We’ve got two professional ball players that are coaches here and they’re both attending the school. We’ve got Kyle Lotzkar, a first-round pick of the Cincinnati Reds in 2007; I don’t think there’s been first-round pick from Canada other than him. He’s got two gold medals and is a first-round pick.

And we’ve got Wes Darvill, who was a fifth-round pick of the Chicago Cubs in 2009. Those are two of the assistant coaches. Wes is the middle infield coach and Kyle is the pitching coach. Both of them attended UFV with the players this year.

What I’m trying to say is that we’re winning for these kids. We got a gold medal because we got a 97 per cent pass rate at the university. Baseball is a by-product of all that. These guys are going on to be successful people because they’re getting the discipline and the drivers put in them by the baseball coaches and they’re getting the education at UFV at a high level.

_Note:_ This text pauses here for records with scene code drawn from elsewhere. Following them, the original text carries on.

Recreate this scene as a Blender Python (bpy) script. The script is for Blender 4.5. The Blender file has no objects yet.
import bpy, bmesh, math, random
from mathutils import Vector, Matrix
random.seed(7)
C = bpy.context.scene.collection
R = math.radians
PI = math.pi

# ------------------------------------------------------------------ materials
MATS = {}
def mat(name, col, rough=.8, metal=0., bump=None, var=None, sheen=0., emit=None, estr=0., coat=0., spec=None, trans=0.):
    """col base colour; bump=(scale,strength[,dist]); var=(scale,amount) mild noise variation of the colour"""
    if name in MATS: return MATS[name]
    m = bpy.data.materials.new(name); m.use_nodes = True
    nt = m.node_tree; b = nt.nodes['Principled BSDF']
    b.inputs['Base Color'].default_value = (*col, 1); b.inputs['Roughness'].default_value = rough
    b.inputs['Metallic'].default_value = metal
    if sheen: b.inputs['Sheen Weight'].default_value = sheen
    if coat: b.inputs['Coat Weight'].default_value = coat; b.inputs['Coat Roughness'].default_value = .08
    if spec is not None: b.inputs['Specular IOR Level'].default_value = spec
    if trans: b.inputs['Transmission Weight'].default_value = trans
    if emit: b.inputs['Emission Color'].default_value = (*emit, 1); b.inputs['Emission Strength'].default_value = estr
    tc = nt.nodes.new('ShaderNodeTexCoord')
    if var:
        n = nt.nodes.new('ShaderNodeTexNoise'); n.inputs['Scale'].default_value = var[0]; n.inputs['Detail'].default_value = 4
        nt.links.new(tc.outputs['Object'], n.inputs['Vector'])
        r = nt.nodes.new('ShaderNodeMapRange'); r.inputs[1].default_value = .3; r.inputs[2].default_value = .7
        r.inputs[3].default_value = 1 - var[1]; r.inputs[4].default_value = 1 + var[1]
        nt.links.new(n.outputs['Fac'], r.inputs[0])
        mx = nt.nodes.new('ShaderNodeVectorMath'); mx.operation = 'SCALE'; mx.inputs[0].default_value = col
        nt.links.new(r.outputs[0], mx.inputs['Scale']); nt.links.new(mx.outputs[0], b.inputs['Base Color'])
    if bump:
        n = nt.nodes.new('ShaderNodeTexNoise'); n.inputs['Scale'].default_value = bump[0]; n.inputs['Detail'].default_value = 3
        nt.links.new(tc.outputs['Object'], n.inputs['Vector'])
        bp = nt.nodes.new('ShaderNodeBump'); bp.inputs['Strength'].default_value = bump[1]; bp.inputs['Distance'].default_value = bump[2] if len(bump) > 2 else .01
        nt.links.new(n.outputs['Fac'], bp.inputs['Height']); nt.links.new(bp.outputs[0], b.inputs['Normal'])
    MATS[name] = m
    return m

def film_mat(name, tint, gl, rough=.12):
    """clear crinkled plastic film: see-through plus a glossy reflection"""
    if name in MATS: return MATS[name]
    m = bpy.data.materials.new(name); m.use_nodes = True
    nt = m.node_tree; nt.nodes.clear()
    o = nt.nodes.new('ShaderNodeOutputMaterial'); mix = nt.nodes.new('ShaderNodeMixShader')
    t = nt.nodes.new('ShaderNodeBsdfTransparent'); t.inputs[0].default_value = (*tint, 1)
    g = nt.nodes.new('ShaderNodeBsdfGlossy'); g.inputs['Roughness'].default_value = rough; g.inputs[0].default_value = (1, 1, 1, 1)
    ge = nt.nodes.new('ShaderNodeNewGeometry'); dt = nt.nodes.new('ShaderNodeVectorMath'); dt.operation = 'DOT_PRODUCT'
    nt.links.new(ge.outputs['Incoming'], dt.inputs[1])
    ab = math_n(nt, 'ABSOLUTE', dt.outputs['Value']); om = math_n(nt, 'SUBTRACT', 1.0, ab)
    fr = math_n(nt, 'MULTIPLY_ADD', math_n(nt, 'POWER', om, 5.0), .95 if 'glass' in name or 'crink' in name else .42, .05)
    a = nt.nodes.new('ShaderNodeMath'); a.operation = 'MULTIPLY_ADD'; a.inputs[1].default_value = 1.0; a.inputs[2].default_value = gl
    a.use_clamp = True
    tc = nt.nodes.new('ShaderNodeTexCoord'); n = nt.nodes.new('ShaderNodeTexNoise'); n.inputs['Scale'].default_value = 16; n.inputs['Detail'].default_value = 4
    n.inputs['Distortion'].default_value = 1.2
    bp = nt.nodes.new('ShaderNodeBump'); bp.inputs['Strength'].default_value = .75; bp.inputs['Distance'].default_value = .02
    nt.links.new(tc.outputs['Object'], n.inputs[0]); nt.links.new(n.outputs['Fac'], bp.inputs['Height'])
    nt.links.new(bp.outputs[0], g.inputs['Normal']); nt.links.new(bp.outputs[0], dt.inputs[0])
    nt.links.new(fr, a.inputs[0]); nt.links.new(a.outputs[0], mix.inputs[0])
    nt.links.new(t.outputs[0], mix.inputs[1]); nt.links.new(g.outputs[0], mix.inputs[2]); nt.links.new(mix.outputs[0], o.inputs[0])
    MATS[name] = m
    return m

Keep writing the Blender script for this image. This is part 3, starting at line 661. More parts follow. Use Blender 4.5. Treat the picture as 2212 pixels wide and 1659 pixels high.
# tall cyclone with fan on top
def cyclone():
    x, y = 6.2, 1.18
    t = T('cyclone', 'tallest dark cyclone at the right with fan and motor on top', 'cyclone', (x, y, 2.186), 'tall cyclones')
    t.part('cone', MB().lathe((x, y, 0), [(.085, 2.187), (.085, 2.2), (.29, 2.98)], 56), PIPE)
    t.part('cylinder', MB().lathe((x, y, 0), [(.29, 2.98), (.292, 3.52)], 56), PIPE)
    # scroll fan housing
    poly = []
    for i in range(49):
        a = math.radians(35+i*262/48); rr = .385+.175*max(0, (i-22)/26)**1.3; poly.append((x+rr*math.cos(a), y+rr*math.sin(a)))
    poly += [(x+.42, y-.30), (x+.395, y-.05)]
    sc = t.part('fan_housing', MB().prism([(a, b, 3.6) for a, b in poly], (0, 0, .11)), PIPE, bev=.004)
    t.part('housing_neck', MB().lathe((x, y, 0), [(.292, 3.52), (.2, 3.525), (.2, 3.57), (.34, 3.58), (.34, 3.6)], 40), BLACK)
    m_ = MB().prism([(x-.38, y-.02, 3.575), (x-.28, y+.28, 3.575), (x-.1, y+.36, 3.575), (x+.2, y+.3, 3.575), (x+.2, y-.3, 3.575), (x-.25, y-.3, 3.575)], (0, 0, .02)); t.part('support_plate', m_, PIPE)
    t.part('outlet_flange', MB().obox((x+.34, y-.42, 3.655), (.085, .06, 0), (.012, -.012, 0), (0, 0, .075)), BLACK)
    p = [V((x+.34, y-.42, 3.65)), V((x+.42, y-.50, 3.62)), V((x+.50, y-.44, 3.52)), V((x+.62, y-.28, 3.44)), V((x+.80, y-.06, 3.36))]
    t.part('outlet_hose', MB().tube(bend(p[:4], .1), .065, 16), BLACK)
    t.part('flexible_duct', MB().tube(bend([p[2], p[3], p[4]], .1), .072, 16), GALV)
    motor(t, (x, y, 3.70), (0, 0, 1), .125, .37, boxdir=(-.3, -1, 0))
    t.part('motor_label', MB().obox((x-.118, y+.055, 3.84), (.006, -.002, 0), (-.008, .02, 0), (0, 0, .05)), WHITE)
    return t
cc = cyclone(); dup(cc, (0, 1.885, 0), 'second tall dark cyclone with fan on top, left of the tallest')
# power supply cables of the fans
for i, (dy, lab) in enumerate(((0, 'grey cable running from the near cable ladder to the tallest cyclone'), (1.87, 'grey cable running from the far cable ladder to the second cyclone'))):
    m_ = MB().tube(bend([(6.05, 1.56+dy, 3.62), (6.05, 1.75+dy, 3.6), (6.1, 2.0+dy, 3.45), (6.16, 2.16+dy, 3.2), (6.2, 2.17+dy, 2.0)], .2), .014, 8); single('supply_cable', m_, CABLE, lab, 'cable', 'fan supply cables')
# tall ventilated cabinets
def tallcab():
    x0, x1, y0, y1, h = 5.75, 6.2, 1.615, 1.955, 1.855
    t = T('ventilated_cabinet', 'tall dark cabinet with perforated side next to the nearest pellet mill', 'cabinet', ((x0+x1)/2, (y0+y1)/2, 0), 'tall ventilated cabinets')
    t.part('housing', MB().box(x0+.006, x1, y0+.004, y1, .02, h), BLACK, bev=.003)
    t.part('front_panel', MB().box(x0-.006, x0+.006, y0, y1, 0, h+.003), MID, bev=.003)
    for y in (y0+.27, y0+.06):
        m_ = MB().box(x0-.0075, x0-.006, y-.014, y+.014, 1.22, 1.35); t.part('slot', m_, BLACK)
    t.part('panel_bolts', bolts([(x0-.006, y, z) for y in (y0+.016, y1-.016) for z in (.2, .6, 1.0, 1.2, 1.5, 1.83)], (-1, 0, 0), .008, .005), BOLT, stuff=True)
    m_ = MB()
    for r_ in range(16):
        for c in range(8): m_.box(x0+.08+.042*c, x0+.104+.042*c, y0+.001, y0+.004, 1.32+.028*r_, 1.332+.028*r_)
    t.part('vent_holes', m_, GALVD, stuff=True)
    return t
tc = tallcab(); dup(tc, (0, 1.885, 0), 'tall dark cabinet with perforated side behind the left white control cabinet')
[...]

What in your background helps you with the baseball team?

I’m a guy that has a grade A education. I basically grew up on the street and once I got away from the street, people helped me. These older guys helped me while I was in a Canadian helicopter squadron back in the Vietnam era. A lot of guys helped me get away from my street mindedness and I became a student for 25 years. I took training of some kind, I became a trades teacher, a pipeline welder, and I became an aircraft engineer because some people reached out and helped me. I never forgot the commerce on the street when someone has something, everyone has something.

I’ve got baseball teams in Cuba that I look after, I’m looking at stadiums in South America with my partner. All of those things have driven me from getting kicked out of school at 15 years old as a street kid to where I am now. I’ve never forgotten what got me where I am. My mother was a saint but it was just poor decisions on my behalf. I didn’t do well in school and when I got the drivers put in me from other guys, that’s when I realized my own potential.

For example, head coach Shawn Corness talks about education and study sessions on a regular basis. When I talk to the team, I talk about character and where I come from, where you can get to, things like that. I can’t talk to our team too often because I just start crying. There’s so much passion and so much guts and grit on that team. Shawn had to go around the country to find players that not many people were interested in and they came together and play for each other, the school.

We had injured players up and down in this tournament but these guys just got that look in their eye and so much passion for life and doing a good job for the school. Because of their determination, I would take any of those guys and employ them in my dozen or so companies and I would have success with those guys. They’re competitors.

Though the Cascades weren’t victorious, how do you feel about the players and staff?

They played way above their level and if we wouldn’t have faced the best pitcher in the league on the Southern Alberta team for the first time in that game, we would have won. There wasn’t a dry eye in that place. When we lost, everyone was crying and hurting for each other, hurting for the school. It really mattered to them. I was so proud of those guys and I still am so proud of them and so proud of their academic accomplishments. Some of them have a job, practice six days a week, and go to university, and they make ends meet.

If you look at our coaching and the character, experience, and depth of that coaching staff including Shawn, Kyle, Wes, and Junior, there isn’t another coaching staff like that in Canada. It’s a big payroll but it’s worth it for a staff like that.

How did the process work for UFV getting a baseball team?

There are two points. Shawn Corness trained my son since the age of six years old and my son Evan now plays Triple-A Bantham in Chilliwack for a team that is 18–4. Junior is the head coach of the team. I was around Shawn while he was coaching at UBC and I saw what the potential of his coaching was.

The other thing was that I was elected to the board of Chilliwack minor baseball as a businessman to develop a training facility in the district of Chilliwack. Trying to jockey with businesses and lobby with people and organizations to try and get a facility put up in the district, I just couldn’t do it because I didn’t have the time or resources to go out and run everything. So, I gave up and built the training facility here myself. I invested hundreds of thousands of dollars into it. We’ve got a solid training facility and now my job is to find corporate partners who want to build a proper stadium with turf and all the things we should have here. After that happened, Shawn and I went to Lethbridge and had a meeting with the CCBC, and we applied to have a team of our own. And eventually, it was approved and we got permission to build the team together.

This interview has been edited for length and clarity.